Кодекс воинских преступлений в случае «трусости перед врагом» и при дезертирстве, за редким исключением, предусматривал смертную казнь. И немецкая военная юстиция часто применяла эту статью. Всего в отношении немецких солдат было приведено в исполнение 20 тысяч смертных приговоров, почти столько же, сколько и в Японии. Американцы казнили 146 солдат, в Советском Союзе это число оценивается в 150 тысяч [801].
Число казненных солдат было феноменом поражения и с осени 1944 года заметно выросло. До этого времени казалось, что многие солдаты рассматривали смертную казнь за дезертирство и даже за недостаточную храбрость как нечто совершенно нормальное. Лейтенант Хольштайн из 15-й мотопехотной дивизии в декабре 1943 года рассказывал о своем опыте в России за два года до этого. Его сосед по комнате обер-фельдфебель Бассус с любопытством выведывал о событиях кризиса под Москвой зимой 1941/42 года. Лейтенант подтвердил, что и тогда были дезертиры.
ХОЛЬШТАЙН: Отдельные были, конечно, всегда. Кто с самого начала воевал в России, и все же прошел большую часть по этим болотам и лесам, грязи и дерьму, пережил ненастную осень, а потом оказался в холоде, а потом — русский прорыв, то люди тогда, естественно, видели все в черном цвете и говорили: «Ну, теперь все, теперь мы всем этим сыты по горло». И чтобы быстрее отступать, многие бросали оружие, винтовки, и все, что было незначительного. Но их приговаривали к смерти. Так и должно быть! Им надо же было только объяснить, что такого вообще не должно быть [802].
Обер-фельдфебель Бассус был удивлен, что такое случалось уже в 1941 году. Но оба успокоили себя тем, что тогда это были лишь отдельные случаи. Но они совершенно не сомневались в том, что за это необходимо было карать смертью.
За период до конца 1944 года есть много свидетельств пленных, бывших свидетелями казней солдат, объявленных трусами, или слышавших рассказы очевидцев — как в случае рассказов о расстрелах в рамках «борьбы с партизанами», такие рассказы никогда не встречали удивления, возмущения или отрицательных комментариев. Всегда вызывали интерес детали соответствующего случая, в остальном рассказы такого рода относились к прочувствованной нормальности войны. Некоторые генералы подчеркивали свою молодцеватость и тем, что в критической обстановке на фронте «просто ставили солдат к стенке», и при этом речь идет вовсе не о повсеместно известных нацистских фанатиках обороны. Так, например, генерал-лейтенант Эрвин Менни рассказывал о своих боях в России в 1943 году.
МЕННИ: Я тогда как раз принял свежую дивизию, только что прибывшую из Норвегии, то есть не понесшую потерь и хорошую.
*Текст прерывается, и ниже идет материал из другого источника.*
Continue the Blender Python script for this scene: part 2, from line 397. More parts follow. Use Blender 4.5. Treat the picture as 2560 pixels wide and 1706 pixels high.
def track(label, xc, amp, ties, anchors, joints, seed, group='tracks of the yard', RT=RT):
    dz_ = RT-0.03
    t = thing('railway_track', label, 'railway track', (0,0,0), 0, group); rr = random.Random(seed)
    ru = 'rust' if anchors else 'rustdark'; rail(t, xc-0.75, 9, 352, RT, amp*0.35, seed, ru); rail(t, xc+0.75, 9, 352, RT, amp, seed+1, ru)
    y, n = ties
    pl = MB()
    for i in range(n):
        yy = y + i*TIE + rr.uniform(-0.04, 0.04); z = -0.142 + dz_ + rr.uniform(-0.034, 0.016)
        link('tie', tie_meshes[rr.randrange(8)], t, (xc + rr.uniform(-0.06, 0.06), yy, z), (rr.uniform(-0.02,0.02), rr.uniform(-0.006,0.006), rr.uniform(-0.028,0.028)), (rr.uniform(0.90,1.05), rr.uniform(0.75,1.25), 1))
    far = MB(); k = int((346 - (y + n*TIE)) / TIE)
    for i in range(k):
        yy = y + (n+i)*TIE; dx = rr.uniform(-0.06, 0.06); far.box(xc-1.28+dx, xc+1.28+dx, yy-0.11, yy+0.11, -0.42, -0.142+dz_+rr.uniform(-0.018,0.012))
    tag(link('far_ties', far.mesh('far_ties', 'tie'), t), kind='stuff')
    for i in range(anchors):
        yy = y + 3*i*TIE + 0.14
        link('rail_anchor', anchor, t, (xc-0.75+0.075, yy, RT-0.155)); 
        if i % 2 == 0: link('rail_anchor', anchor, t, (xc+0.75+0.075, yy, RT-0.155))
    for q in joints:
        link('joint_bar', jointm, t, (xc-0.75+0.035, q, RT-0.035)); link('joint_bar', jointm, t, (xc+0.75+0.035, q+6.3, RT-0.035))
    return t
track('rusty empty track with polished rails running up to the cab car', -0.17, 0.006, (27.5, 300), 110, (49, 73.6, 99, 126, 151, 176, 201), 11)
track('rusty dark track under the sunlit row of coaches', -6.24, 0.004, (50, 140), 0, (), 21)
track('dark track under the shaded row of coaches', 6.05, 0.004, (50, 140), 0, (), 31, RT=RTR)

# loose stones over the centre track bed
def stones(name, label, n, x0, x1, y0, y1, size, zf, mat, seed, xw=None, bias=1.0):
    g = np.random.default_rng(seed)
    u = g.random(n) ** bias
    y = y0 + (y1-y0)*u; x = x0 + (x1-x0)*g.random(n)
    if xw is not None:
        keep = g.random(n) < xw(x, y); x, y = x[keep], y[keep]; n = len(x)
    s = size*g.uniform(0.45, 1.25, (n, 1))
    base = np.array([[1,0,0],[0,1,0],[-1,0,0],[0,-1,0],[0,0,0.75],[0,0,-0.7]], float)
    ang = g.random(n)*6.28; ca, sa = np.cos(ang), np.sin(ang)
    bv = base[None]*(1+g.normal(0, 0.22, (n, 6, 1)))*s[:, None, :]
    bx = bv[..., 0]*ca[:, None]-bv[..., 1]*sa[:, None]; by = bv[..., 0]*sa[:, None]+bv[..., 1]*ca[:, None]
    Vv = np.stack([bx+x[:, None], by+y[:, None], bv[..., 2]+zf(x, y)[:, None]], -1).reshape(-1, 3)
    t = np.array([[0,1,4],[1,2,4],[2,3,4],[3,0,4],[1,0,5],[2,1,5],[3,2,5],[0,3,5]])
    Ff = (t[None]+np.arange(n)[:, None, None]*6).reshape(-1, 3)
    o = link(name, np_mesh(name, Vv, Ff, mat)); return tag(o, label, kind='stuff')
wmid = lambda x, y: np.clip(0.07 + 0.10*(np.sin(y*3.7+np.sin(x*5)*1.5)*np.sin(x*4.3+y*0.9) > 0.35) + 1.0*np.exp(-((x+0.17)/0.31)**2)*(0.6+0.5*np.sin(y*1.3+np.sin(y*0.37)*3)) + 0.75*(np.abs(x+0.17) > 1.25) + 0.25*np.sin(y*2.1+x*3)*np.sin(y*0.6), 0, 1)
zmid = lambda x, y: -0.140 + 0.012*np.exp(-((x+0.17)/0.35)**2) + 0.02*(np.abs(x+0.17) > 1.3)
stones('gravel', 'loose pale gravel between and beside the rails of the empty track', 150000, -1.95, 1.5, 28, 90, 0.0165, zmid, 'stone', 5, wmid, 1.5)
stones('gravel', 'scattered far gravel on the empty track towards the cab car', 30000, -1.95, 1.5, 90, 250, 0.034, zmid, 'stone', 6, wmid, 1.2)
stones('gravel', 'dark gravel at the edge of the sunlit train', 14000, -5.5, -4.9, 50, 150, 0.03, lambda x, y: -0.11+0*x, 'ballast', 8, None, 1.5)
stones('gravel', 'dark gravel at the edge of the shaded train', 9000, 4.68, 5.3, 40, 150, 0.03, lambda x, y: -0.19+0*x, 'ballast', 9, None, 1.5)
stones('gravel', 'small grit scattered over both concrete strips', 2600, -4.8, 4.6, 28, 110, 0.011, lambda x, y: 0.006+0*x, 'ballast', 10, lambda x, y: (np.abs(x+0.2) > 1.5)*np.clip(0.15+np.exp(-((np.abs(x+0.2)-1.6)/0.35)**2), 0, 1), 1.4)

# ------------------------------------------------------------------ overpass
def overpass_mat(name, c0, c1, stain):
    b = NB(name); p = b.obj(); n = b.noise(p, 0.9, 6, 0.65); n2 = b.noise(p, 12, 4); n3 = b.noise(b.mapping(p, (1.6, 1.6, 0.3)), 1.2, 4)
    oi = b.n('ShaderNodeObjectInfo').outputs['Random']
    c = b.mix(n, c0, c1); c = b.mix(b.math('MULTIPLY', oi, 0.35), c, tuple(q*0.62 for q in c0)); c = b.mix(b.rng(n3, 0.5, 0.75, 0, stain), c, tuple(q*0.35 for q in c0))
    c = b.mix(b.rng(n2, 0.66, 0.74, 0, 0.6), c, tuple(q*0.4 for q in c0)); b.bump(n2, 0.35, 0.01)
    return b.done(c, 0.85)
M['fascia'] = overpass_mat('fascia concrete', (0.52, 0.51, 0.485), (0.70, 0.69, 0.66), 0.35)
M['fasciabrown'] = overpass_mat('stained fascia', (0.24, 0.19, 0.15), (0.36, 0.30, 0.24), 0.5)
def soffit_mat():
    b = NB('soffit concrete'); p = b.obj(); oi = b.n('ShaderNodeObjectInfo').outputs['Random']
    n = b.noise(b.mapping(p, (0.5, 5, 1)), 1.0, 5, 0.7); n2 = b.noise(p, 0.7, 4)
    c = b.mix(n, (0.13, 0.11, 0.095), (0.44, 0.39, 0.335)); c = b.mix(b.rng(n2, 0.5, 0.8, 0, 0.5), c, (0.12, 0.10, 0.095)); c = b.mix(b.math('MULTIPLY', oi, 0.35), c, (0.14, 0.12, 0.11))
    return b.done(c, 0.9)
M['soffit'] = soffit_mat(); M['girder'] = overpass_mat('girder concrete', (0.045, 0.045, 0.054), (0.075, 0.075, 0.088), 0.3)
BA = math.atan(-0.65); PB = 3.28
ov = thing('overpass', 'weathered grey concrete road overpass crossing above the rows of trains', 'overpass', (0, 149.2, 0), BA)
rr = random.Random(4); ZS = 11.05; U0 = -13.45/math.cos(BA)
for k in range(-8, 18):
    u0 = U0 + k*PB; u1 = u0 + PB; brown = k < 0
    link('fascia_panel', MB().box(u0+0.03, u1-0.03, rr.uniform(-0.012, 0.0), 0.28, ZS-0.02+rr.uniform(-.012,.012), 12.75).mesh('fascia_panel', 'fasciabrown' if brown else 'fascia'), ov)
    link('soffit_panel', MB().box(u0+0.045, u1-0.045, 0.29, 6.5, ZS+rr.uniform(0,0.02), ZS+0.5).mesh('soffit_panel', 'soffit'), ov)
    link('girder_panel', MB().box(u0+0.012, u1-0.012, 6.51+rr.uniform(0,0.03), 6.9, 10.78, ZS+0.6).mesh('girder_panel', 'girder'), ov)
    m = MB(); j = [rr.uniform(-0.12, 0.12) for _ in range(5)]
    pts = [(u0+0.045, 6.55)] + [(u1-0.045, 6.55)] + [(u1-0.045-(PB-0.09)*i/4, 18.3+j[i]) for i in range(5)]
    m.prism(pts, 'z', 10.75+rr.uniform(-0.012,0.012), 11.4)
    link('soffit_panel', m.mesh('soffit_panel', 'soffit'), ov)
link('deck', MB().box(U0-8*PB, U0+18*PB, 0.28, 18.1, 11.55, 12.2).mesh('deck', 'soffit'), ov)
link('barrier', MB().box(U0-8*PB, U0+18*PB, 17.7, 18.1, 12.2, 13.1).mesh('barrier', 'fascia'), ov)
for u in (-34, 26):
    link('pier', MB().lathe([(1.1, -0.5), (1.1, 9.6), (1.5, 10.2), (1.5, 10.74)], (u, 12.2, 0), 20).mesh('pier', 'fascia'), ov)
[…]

И тут последовал прорыв, когда пара парней просто задала стрекача. Тогда я немедленно строго вызвал военного судью, — а у того от страха дрожали коленки, — и там сразу за местом прорыва мы этих людей допросили, осудили и тут же расстреляли, на том же самом месте. Весть об этом разнеслась как верховой пожар, и с успехом, так что мы через три дня снова восстановили главный рубеж обороны. И с того момента в дивизии был абсолютный порядок.
Собеседник Менни генерал-лейтенант Шлибен в этом месте задал только один вопрос: «Где это было?» [803]
Успехи
Из 17 миллионов служивших в Вермахте около 80 хотя бы временно участвовали в боях на передовой. И тем не менее не у каждого была возможность проявить себя героем, одержать большую победу или выиграть битву. Количество радистов, ремонтников танков, авиамехаников было большим, и даже в пехотных дивизиях были пекари, мясники и ординарцы, которые за все время войны не сделали ни одного выстрела. Их жизненный мир фундаментально отличался от мира пехотного ефрейтора, танкиста или летчика-истребителя. И тем не менее общих черт у них было намного больше, чем можно предположить. Солдаты Вермахта хотели прежде всего одного: хорошо выполнить свою задачу, какого бы рода она ни была. Они хотели работать мотористами подводных лодок и воевать в Сталинграде саперами так же хорошо, какими хорошими они были в гражданской жизни бухгалтерами, крестьянами или столярами. Не только этика «хорошей работы» один к одному переносилась на новую профессию солдата, но и обычная на предприятиях разного рода критика плохих условий труда или бессмысленных процессов и распоряжений в Вермахте тоже имела место. Так, генерал-майор Альфред Гуткнехт сожалел по поводу недостатков в администрации, которые не давали ему эффективно работать в должности «инспектора автомобильной техники на западе».